Week 5: True Friendship

May 9, 2021
Primary Text: 
John 15:9-17
Big Idea of the Message: 
Christ demonstrated true friendship through sacrificial love and called us to do the same.

As those who are living in the light of the resurrection of Jesus, we are called to reflect on what following Christ in the realm of relationship looks like.  In the friendship Jesus shares with his disciples, he embodies sacrificial selflessness for these individuals who own faithfulness to him constantly wavers.  In other words, Jesus is the example of a true friend.

Jesus sums up all the commands in the Hebrew Bible in the singular phrase, “Love one another.” This is the theme of his ministry, the heart of his teaching.  And in relation to friends, this is the same command Jesus comes back to: sacrificial love for each other.  Jesus says that true friendship is a willingness to serve and sacrifice—even one’s own self-interest and life—for the good of another.  In this way, Jesus raises the standard of friendship from a simple version of philia love (“brotherly love”), and presents a relationship based on agapē love (“unconditional love”).

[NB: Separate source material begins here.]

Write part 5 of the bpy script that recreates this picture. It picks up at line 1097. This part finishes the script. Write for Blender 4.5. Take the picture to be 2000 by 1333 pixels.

To live as incarnations of the resurrected Christ in our relationships is to be willing to see all interactions with all humans through the lens of agapē.  Jesus ends his teaching saying, “You are my friends if you do what I command.”  He is not saying, “do whatever I say, if you want to be my friend;” instead, he is saying that when his disciples finally obey his command to love each other unconditionally, then they will finally cross the line into authentic friendship.

Discussion Questions:
  • Think about your best friend.  What was an attribute that they displayed that earned them your commitment & trust?
  • Unconditional love is HARD.  It always requires sacrifice…because it means giving up our own preferences & attitudes in favor or another.  It’s about making room for someone else in your life, other than yourself.  I once watched an interview where a man said that he had decided to love his wife unconditionally…no more nitpicking, just love.  The other person’s response was, “She better get herself a barrel.”  I thought that was a great illustration of just how rare that kind of love truly is, so rare that we don’t always see it coming & need to do everything we can to get ready.  What would it be like if we loved that way in all relationships? Without expectation or limits?
  • Think of someone who loves/loved you unconditionally?  What is/was that like?
  • How can we better embody Christ’s love and grace to those in our relationship circles?
  • What’s something you can do each day to remind yourself to love unconditionally? (it’s not a switch that can flipped, it’s a daily, hourly—sometimes by the second—choice we have to make)
  • Close your time together in prayer.